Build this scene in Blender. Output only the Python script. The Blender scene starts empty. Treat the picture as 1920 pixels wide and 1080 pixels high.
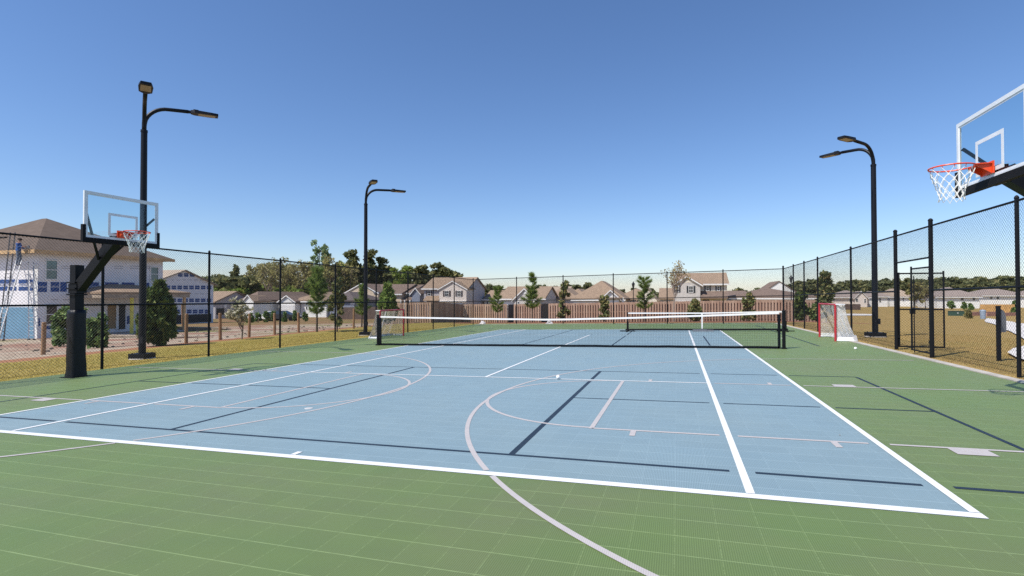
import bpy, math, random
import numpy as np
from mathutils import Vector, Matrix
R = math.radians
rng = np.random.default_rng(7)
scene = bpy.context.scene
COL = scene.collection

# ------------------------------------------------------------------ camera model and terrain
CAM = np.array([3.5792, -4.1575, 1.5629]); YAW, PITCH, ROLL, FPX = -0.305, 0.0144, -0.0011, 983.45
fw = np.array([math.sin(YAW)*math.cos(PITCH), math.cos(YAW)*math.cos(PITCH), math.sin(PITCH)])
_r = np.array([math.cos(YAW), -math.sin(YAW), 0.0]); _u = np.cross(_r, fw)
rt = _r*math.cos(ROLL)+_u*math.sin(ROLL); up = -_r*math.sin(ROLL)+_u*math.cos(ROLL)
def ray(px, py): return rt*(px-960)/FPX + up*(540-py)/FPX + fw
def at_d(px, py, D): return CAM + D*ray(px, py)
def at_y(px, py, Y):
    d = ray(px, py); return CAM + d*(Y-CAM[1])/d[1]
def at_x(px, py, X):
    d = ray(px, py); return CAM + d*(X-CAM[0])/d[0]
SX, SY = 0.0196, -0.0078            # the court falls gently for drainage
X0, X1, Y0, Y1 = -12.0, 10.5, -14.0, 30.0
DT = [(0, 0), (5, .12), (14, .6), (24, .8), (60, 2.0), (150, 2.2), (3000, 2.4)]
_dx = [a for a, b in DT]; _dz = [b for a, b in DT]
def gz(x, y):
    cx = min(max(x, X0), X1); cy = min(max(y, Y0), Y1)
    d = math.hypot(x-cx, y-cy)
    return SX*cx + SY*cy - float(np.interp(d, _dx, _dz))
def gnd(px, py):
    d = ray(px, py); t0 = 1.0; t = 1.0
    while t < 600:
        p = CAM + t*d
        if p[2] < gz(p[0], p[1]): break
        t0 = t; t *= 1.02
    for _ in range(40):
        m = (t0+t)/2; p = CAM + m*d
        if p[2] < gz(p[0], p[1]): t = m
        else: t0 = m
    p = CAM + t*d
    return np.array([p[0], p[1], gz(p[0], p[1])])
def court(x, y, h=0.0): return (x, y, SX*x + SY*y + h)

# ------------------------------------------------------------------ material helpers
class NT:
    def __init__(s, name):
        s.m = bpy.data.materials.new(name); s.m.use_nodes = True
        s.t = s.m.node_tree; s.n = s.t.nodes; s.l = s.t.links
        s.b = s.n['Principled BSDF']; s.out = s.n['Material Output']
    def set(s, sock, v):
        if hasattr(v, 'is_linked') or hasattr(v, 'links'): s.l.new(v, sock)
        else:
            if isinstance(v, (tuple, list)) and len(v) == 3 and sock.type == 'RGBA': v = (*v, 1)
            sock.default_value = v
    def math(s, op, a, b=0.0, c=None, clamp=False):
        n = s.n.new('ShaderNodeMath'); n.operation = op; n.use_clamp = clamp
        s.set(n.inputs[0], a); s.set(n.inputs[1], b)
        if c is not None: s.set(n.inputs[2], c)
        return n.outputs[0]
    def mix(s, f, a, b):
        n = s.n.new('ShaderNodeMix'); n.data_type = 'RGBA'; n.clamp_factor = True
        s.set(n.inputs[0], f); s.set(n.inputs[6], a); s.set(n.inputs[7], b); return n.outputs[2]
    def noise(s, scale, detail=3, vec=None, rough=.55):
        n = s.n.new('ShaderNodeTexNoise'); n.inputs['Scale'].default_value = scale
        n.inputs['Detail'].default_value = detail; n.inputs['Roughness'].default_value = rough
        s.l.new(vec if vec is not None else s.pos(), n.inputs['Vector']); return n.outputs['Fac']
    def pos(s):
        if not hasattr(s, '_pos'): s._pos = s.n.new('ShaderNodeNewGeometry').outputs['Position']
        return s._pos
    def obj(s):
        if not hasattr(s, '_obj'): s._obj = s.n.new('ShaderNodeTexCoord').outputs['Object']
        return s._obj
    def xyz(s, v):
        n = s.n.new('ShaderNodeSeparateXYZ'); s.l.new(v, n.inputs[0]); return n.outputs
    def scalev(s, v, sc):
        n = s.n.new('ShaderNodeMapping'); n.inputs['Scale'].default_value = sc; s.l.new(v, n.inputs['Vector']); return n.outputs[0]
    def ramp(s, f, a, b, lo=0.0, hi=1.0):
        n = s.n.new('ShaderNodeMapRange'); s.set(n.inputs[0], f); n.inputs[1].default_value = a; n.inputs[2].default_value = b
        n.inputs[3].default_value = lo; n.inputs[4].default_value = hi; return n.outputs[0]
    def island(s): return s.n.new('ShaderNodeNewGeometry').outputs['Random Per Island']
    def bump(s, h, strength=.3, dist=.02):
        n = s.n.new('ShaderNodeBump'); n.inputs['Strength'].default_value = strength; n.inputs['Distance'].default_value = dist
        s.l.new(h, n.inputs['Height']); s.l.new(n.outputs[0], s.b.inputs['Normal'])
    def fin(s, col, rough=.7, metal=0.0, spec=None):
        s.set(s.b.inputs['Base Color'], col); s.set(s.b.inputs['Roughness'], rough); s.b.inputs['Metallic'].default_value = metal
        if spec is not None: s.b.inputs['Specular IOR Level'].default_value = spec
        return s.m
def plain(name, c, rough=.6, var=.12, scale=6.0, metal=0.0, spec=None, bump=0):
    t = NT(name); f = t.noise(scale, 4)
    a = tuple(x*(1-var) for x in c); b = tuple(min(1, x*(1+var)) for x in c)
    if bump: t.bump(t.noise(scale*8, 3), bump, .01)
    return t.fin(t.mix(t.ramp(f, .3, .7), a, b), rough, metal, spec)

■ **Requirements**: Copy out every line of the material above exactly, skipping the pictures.

■ **Right answer**:
Build this scene in Blender. Output only the Python script. The Blender scene starts empty. Treat the picture as 1920 pixels wide and 1080 pixels high.
import bpy, math, random
import numpy as np
from mathutils import Vector, Matrix
R = math.radians
rng = np.random.default_rng(7)
scene = bpy.context.scene
COL = scene.collection

# ------------------------------------------------------------------ camera model and terrain
CAM = np.array([3.5792, -4.1575, 1.5629]); YAW, PITCH, ROLL, FPX = -0.305, 0.0144, -0.0011, 983.45
fw = np.array([math.sin(YAW)*math.cos(PITCH), math.cos(YAW)*math.cos(PITCH), math.sin(PITCH)])
_r = np.array([math.cos(YAW), -math.sin(YAW), 0.0]); _u = np.cross(_r, fw)
rt = _r*math.cos(ROLL)+_u*math.sin(ROLL); up = -_r*math.sin(ROLL)+_u*math.cos(ROLL)
def ray(px, py): return rt*(px-960)/FPX + up*(540-py)/FPX + fw
def at_d(px, py, D): return CAM + D*ray(px, py)
def at_y(px, py, Y):
    d = ray(px, py); return CAM + d*(Y-CAM[1])/d[1]
def at_x(px, py, X):
    d = ray(px, py); return CAM + d*(X-CAM[0])/d[0]
SX, SY = 0.0196, -0.0078            # the court falls gently for drainage
X0, X1, Y0, Y1 = -12.0, 10.5, -14.0, 30.0
DT = [(0, 0), (5, .12), (14, .6), (24, .8), (60, 2.0), (150, 2.2), (3000, 2.4)]
_dx = [a for a, b in DT]; _dz = [b for a, b in DT]
def gz(x, y):
    cx = min(max(x, X0), X1); cy = min(max(y, Y0), Y1)
    d = math.hypot(x-cx, y-cy)
    return SX*cx + SY*cy - float(np.interp(d, _dx, _dz))
def gnd(px, py):
    d = ray(px, py); t0 = 1.0; t = 1.0
    while t < 600:
        p = CAM + t*d
        if p[2] < gz(p[0], p[1]): break
        t0 = t; t *= 1.02
    for _ in range(40):
        m = (t0+t)/2; p = CAM + m*d
        if p[2] < gz(p[0], p[1]): t = m
        else: t0 = m
    p = CAM + t*d
    return np.array([p[0], p[1], gz(p[0], p[1])])
def court(x, y, h=0.0): return (x, y, SX*x + SY*y + h)

# ------------------------------------------------------------------ material helpers
class NT:
    def __init__(s, name):
        s.m = bpy.data.materials.new(name); s.m.use_nodes = True
        s.t = s.m.node_tree; s.n = s.t.nodes; s.l = s.t.links
        s.b = s.n['Principled BSDF']; s.out = s.n['Material Output']
    def set(s, sock, v):
        if hasattr(v, 'is_linked') or hasattr(v, 'links'): s.l.new(v, sock)
        else:
            if isinstance(v, (tuple, list)) and len(v) == 3 and sock.type == 'RGBA': v = (*v, 1)
            sock.default_value = v
    def math(s, op, a, b=0.0, c=None, clamp=False):
        n = s.n.new('ShaderNodeMath'); n.operation = op; n.use_clamp = clamp
        s.set(n.inputs[0], a); s.set(n.inputs[1], b)
        if c is not None: s.set(n.inputs[2], c)
        return n.outputs[0]
    def mix(s, f, a, b):
        n = s.n.new('ShaderNodeMix'); n.data_type = 'RGBA'; n.clamp_factor = True
        s.set(n.inputs[0], f); s.set(n.inputs[6], a); s.set(n.inputs[7], b); return n.outputs[2]
    def noise(s, scale, detail=3, vec=None, rough=.55):
        n = s.n.new('ShaderNodeTexNoise'); n.inputs['Scale'].default_value = scale
        n.inputs['Detail'].default_value = detail; n.inputs['Roughness'].default_value = rough
        s.l.new(vec if vec is not None else s.pos(), n.inputs['Vector']); return n.outputs['Fac']
    def pos(s):
        if not hasattr(s, '_pos'): s._pos = s.n.new('ShaderNodeNewGeometry').outputs['Position']
        return s._pos
    def obj(s):
        if not hasattr(s, '_obj'): s._obj = s.n.new('ShaderNodeTexCoord').outputs['Object']
        return s._obj
    def xyz(s, v):
        n = s.n.new('ShaderNodeSeparateXYZ'); s.l.new(v, n.inputs[0]); return n.outputs
    def scalev(s, v, sc):
        n = s.n.new('ShaderNodeMapping'); n.inputs['Scale'].default_value = sc; s.l.new(v, n.inputs['Vector']); return n.outputs[0]
    def ramp(s, f, a, b, lo=0.0, hi=1.0):
        n = s.n.new('ShaderNodeMapRange'); s.set(n.inputs[0], f); n.inputs[1].default_value = a; n.inputs[2].default_value = b
        n.inputs[3].default_value = lo; n.inputs[4].default_value = hi; return n.outputs[0]
    def island(s): return s.n.new('ShaderNodeNewGeometry').outputs['Random Per Island']
    def bump(s, h, strength=.3, dist=.02):
        n = s.n.new('ShaderNodeBump'); n.inputs['Strength'].default_value = strength; n.inputs['Distance'].default_value = dist
        s.l.new(h, n.inputs['Height']); s.l.new(n.outputs[0], s.b.inputs['Normal'])
    def fin(s, col, rough=.7, metal=0.0, spec=None):
        s.set(s.b.inputs['Base Color'], col); s.set(s.b.inputs['Roughness'], rough); s.b.inputs['Metallic'].default_value = metal
        if spec is not None: s.b.inputs['Specular IOR Level'].default_value = spec
        return s.m
def plain(name, c, rough=.6, var=.12, scale=6.0, metal=0.0, spec=None, bump=0):
    t = NT(name); f = t.noise(scale, 4)
    a = tuple(x*(1-var) for x in c); b = tuple(min(1, x*(1+var)) for x in c)
    if bump: t.bump(t.noise(scale*8, 3), bump, .01)
    return t.fin(t.mix(t.ramp(f, .3, .7), a, b), rough, metal, spec)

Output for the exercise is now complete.